Have yourself a merry little depression.

Dow up 45 points. Gold down $9.

We’re still waiting for a major correction in the gold market. Each time one begins, it seems to run out of steam before doing any real damage. At yesterday’s closing price, $1,577, gold is still solidly ahead for the year.

So, where’s the soft spot? Where’s the test? Where will it come from? When?

Don’t worry, dear reader, Mr. Market will test us. He’ll throw his curve ball. We have to be ready.

What if…

…instead of testing us on the downside, he tests us on the upside? This is not a prediction. Just a thought. What if gold suddenly shot up…and looked like it was going to the moon. What would we do?

Citigroup’s metals expert puts a $3,400 price on gold “in the next year or two.”

Jim Rogers makes a similar forecast.

What if they’re right? We only mention it because The Trickster has more than one trick up his sleeve. And he’s perfectly capable of running the price up to $3,500 BEFORE testing us.

We could get giddy, watching the price of gold hit record after record. And then, just when we think it is ready to scale its final peak, gold could turn tail and run for the valley. We wouldn’t believe it. We would hold on. We would wait for it to go back up.

And then…wouldn’t we feel stupid, if we’d taken that ride all the way to over $3,000…and then rode it all the way back to today’s level? Wouldn’t we be put out with ourselves, if we sold out then…thinking gold had put in its final top and we missed it?

According to the 50% principle…it could hit $3,000…collapse to barely $1,500…and then soar again…possibly going to $5,000…or even $10,000. That’s what we’ll get in the final ‘crack up’ boom that is coming.

Who knows?

But what we see is more upside than downside for gold. Because the motor pulling gold up still has a lot of gas in the tank.

In the US the feds spend $1.60 for every dollar they raise in taxes. In Europe, the euro-feds prepare to bail out their banks and sovereign debtors.

And guess how much the feds have already spent? They were so desperate to avoid a debt crisis…or a depression…that they threw the throttle wide open on the biggest rescue effort the world has ever seen. Bloomberg calculated that $7.7 trillion were put to work. Our estimate was higher — about $10 trillion, we guessed.

Well…we were both way off. Here’s the news report:

As part of the Ford Foundation project “A Research and Policy Dialogue Project on Improving Governance of the Government Safety Net in Financial Crisis,” Nicola Matthews and James Felkerson have undertaken an examination of the data on the Fed’s bailout of the financial system — the most comprehensive investigation of the raw data to date.
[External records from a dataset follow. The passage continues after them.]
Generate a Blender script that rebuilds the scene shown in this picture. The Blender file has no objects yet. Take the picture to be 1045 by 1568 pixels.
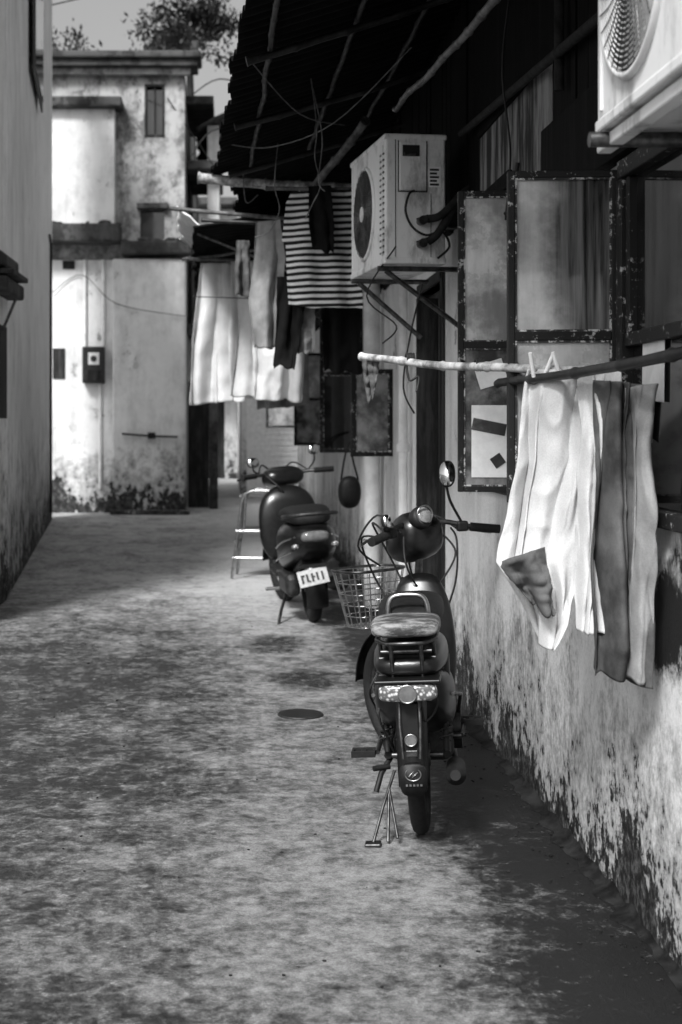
import bpy, bmesh, math, random
from mathutils import Vector, Matrix, noise as mnoise
random.seed(7)
S=bpy.context.scene
S.view_settings.view_transform='Standard'; S.view_settings.look='None'; S.view_settings.exposure=0
COL=S.collection
# ------------------------------------------------------------------ materials
class NT:
    def __init__(s,name,rough=.7,metal=0.0,spec=.4):
        s.m=bpy.data.materials.new(name); s.m.use_nodes=True
        s.t=s.m.node_tree; s.b=s.t.nodes['Principled BSDF']
        s.b.inputs['Roughness'].default_value=rough; s.b.inputs['Metallic'].default_value=metal
        s.b.inputs['Specular IOR Level'].default_value=spec
        s.geo=s.t.nodes.new('ShaderNodeNewGeometry'); s.tc=s.t.nodes.new('ShaderNodeTexCoord')
        s.sep=s.t.nodes.new('ShaderNodeSeparateXYZ'); s.t.links.new(s.geo.outputs['Position'],s.sep.inputs[0])
        s.x,s.y,s.z=s.sep.outputs
    def link(s,a,i):
        if isinstance(a,(int,float)):
            if i.type=='RGBA': i.default_value=(a,a,a,1)
            else: i.default_value=a
        else: s.t.links.new(a,i)
    def pos(s,sx=1,sy=1,sz=1,obj=False):
        v=s.t.nodes.new('ShaderNodeVectorMath'); v.operation='MULTIPLY'
        s.t.links.new(s.tc.outputs['Object'] if obj else s.geo.outputs['Position'],v.inputs[0]); v.inputs[1].default_value=(sx,sy,sz)
        return v.outputs[0]
    def noise(s,scale,detail=6,rough=.6,vec=None,dist=0):
        n=s.t.nodes.new('ShaderNodeTexNoise'); n.inputs['Scale'].default_value=scale
        n.inputs['Detail'].default_value=detail; n.inputs['Roughness'].default_value=rough; n.inputs['Distortion'].default_value=dist
        s.t.links.new(vec if vec else s.geo.outputs['Position'],n.inputs['Vector']); return n.outputs['Fac']
    def ramp(s,x,a,b,lo=0,hi=1):
        n=s.t.nodes.new('ShaderNodeMapRange'); n.interpolation_type='SMOOTHSTEP'
        s.link(x,n.inputs[0])
        for i,v in enumerate((a,b,lo,hi)): s.link(v,n.inputs[i+1])
        return n.outputs[0]
    def op(s,o,a,b=0):
        n=s.t.nodes.new('ShaderNodeMath'); n.operation=o; s.link(a,n.inputs[0]); s.link(b,n.inputs[1]); return n.outputs[0]
    def C(s,v,k): return s.op('MULTIPLY',s.op('SUBTRACT',v,.5),k)
    def mix(s,f,a,b):
        n=s.t.nodes.new('ShaderNodeMix'); n.data_type='FLOAT'; s.link(f,n.inputs[0]); s.link(a,n.inputs[2]); s.link(b,n.inputs[3]); return n.outputs[0]
    def bump(s,h,st=.3,d=.01):
        n=s.t.nodes.new('ShaderNodeBump'); n.inputs['Strength'].default_value=st; n.inputs['Distance'].default_value=d
        s.link(h,n.inputs['Height']); s.t.links.new(n.outputs[0],s.b.inputs['Normal'])
    def blob(s,cx,cy,cz,rx,ry,rz):
        a=s.op('POWER',s.op('ABSOLUTE',s.op('DIVIDE',s.op('SUBTRACT',s.x,cx),rx)),2)
        b=s.op('POWER',s.op('ABSOLUTE',s.op('DIVIDE',s.op('SUBTRACT',s.y,cy),ry)),2)
        c=s.op('POWER',s.op('ABSOLUTE',s.op('DIVIDE',s.op('SUBTRACT',s.z,cz),rz)),2)
        return s.op('MAXIMUM',s.op('SUBTRACT',1,s.op('ADD',a,s.op('ADD',b,c))),-2)
    def color(s,c): s.link(c,s.b.inputs['Base Color']); return s
    def rough(s,c): s.link(c,s.b.inputs['Roughness']); return s

def simple(name,v,rough=.6,metal=0,var=.25,scale=20,spec=.4,bump=0):
    n=NT(name,rough,metal,spec); f=n.noise(scale,5,.65,n.pos(1,1,1,True))
    n.color(n.ramp(f,.3,.7,v*(1-var),v*(1+var)))
    if bump: n.bump(f,bump,.004)
    return n.m

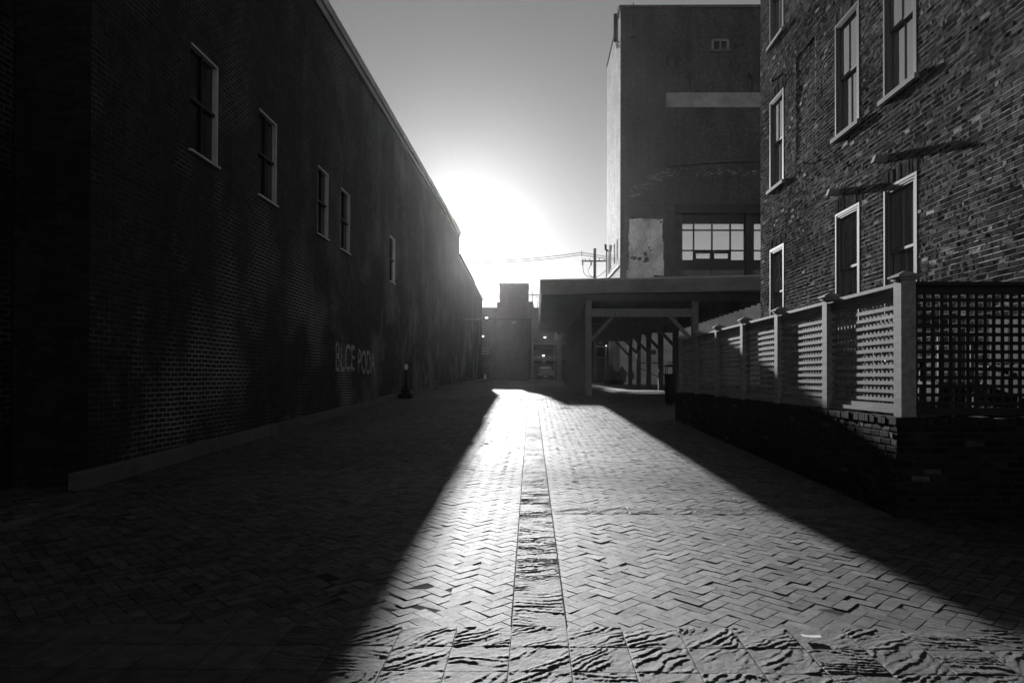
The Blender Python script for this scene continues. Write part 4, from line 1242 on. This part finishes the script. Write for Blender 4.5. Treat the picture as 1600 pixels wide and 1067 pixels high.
# ------------------------------------------------------------------ utility pole, lines, cable
Y = 60.0
ux = xat(929, Y)
U_ = thing('utility_pole', 'wooden utility pole with one crossarm rising behind the pavilion roof', 'utility pole', (ux, Y, zf(Y)))
mb = MB(); mb.tube([(ux, Y, zf(Y)), (ux, Y, zat(387, Y))], [.17, .12], 12); mb.build('pole', M['dark_timber'], U_)
mb = MB(); mb.box(xat(908, Y), xat(946, Y), Y - .20, Y - .125, zat(408.5, Y), zat(406.3, Y)); ca_ = mb.build('crossarm', M['dark_timber'], U_)
mb = MB()
for px in (910, 914, 921, 936, 944): mb.lathe((xat(px, Y), Y - .16, zat(406.3, Y)), [(.03, 0), (.05, .03), (.03, .08), (.05, .10), (.02, .16)], 8)
for px in (910, 923): mb.lathe((xat(px, Y), Y - .16, zat(414, Y)), [(.05, 0), (.07, .1), (.06, .29)], 8)
mb.build('insulators', M['steel'], ca_)
mb = MB()
mb.tube([(xat(910, Y), Y - .2, zat(413, Y)), (xat(911, Y), Y - .2, zat(425, Y)), (xat(916, Y), Y - .2, zat(431, Y)), (xat(927, Y), Y - .2, zat(433, Y))], .025, 6)
mb.tube([(xat(923, Y), Y - .2, zat(413, Y)), (xat(918, Y), Y - .2, zat(422, Y)), (xat(920, Y), Y - .2, zat(429, Y)), (xat(927, Y), Y - .2, zat(433, Y))], .025, 6)
mb.tube([(xat(930, Y), Y - .2, zat(433, Y)), (xat(938, Y), Y - .2, zat(429, Y)), (xat(947, Y), Y - .2, zat(421, Y))], .025, 6)
mb.build('jumper_wires', M['black_metal'], U_)
mb = MB(); mb.tube([(xat(908.5, Y), Y - .1, zat(400, Y)), (xat(908.5, Y), Y - .1, zat(391, Y))], .03, 6); mb.build('spacer', M['steel'], U_)
lines = [((908.5, 394.0), 'upper overhead power line running from the utility pole towards the sun', 402.5), ((908.5, 397.5), 'lower overhead power line running from the utility pole towards the sun', 405.5)]
for (p, lab, yl) in lines:
    mb = MB(); P = []
    a = Vector((6.55, 64, zat(p[1], 62))); b = Vector((xat(p[0], Y), Y - .1, zat(p[1], Y))); c = Vector((xat(700, 66), 66, zat(yl + 4, 66)))
    P = [a, b] + [b.lerp(c, t) - Vector((0, 0, 1.1 * t * (1 - t))) for t in (.12, .25, .4, .55, .7, .85, 1)]
    mb.tube([tuple(q) for q in P], .032, 6)
    tag(mb.build('power_line', M['black_metal'], origin=tuple(b)), lab, 'power line', 'power lines')
mb = MB()
P = [Vector((LX - .1, 50.0, zat(497.6, 50))).lerp(Vector((2.3, 47.2, 4.93)), t) for t in np.linspace(0, 1, 9)]
A_, B_ = Vector((LX - .1, 50.0, zat(497.8, 50))), Vector((.35, 50.0, zat(495.8, 50)))
mb.tube([tuple(A_.lerp(B_, t) - Vector((0, 0, .12 * t * (1 - t)))) for t in np.linspace(0, 1, 9)], .035, 8)
tag(mb.build('overhead_cable', M['black_metal'], origin=tuple(A_)), 'thin dark cable strung across the alley from the left wall to the pavilion roof', 'cable')

# ------------------------------------------------------------------ litter on the paving
def scrap(name, x, y, w, l, rot, curl, m, lab, cat, seed):
    r = random.Random(seed); n = 6
    mb = MB(); V = []
    c, s = math.cos(rot), math.sin(rot)
    z0 = zf(y) + .016
    for j in range(n + 1):
        for i in range(n + 1):
            u, v = (i / n - .5) * w, (j / n - .5) * l
            z = z0 + curl * .6 * (abs(i / n - .45) ** 1.6) + curl * .28 * (1 - j / n) ** 1.5 + r.uniform(0, .0015)
            V.append((x + u * c - v * s, y + u * s + v * c, z + .027 * (u * s + v * c)))
    k = len(V); T_ = [(a, b, z - .0012) for a, b, z in V]
    q = lambda i, j: j * (n + 1) + i
    F_ = [(q(i, j), q(i + 1, j), q(i + 1, j + 1), q(i, j + 1)) for j in range(n) for i in range(n)]
    F_ += [tuple(k + t for t in reversed(f)) for f in F_]
    mb.raw(V + T_, F_)
    tag(mb.build(name, m, origin=(x, y, zf(y)), smooth=True), lab, cat)
def gx(px, py):
    Yd = 1707 / (py - 559.0); return xat(px, Yd), Yd
x, y = gx(1265, 993); scrap('paper_scrap', x, y, .105, .045, -.15, .02, M['paper'], 'crumpled white paper scrap lying on the slate tiles at lower right', 'litter', 1)
x, y = gx(1130, 851); scrap('paper_shred', x, y, .03, .02, .5, .008, M['paper'], 'small white shred on the brick paving between the slate cross band and the paper scrap', 'litter', 2)
x, y = gx(1145, 778); scrap('paper_shred', x, y, .035, .025, .9, .008, M['paper'], 'small white shred on the brick paving just beyond the slate cross band', 'litter', 3)
x, y = gx(884, 636); scrap('dry_leaf', x, y, .35, .2, .2, .05, M['leaf'], 'curled dark leaf litter far up the sunlit paving before the pavilion', 'leaf', 4)

# ------------------------------------------------------------------ air
HAZE = 0.00012  # added haze, standing in for lens glow around the sun
if HAZE:
    hm = bpy.data.materials.new('air'); hm.use_nodes = True
    nt = hm.node_tree; nt.nodes.clear()
    out = nt.nodes.new('ShaderNodeOutputMaterial')
    pv = nt.nodes.new('ShaderNodeVolumePrincipled')
    pv.inputs['Color'].default_value = (.9, .9, .9, 1)
    pv.inputs['Density'].default_value = HAZE
    pv.inputs['Anisotropy'].default_value = 0.88
    nt.links.new(pv.outputs['Volume'], out.inputs['Volume'])
    mb = MB(); mb.box(-420, 420, -310, 920, -12.2, 36)
    tag(mb.build('haze', hm), 'thin even haze added to make the glow around the sun', kind='stuff')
The extraordinary scope and magnitude of the recent financial crisis of 2007-09 required an extraordinary response by the Fed in the fulfillment of its lender-of-last-resort function.

The bottom line: a Federal Reserve bailout commitment in excess of $29 trillion.

Whoa! The feds put at risk an amount equal to 200% of US GDP. And for what? So that a depression wouldn’t knock 5% off GDP? Even the Great Depression of the ’30s only set the US back by 30% of GDP. A similar setback today would cost the economy less than $5 trillion.

Do you see what we see? Even if it worked — which it didn’t — the feds’ efforts would have been a disaster. Who would spend $29 trillion to save $5 trillion?

But wait. There’s more. This assumes that a depression is unnecessary…or that it doesn’t do any good. We know that’s not true. A depression does a lot of good. It wipes out bad investments and eliminates bad speculators. It forces capital into more productive, more profitable uses. It kills off zombie industries. It retires worn-out industries…and reduces costs so that new industries can arise. It’s the ‘destruction’ that Schumpeter’s ‘creative destruction’ needs.

The more we think about it, the more we’re beginning to like depressions. After scammy bailouts and bogus recoveries, a depression would be something to look forward to.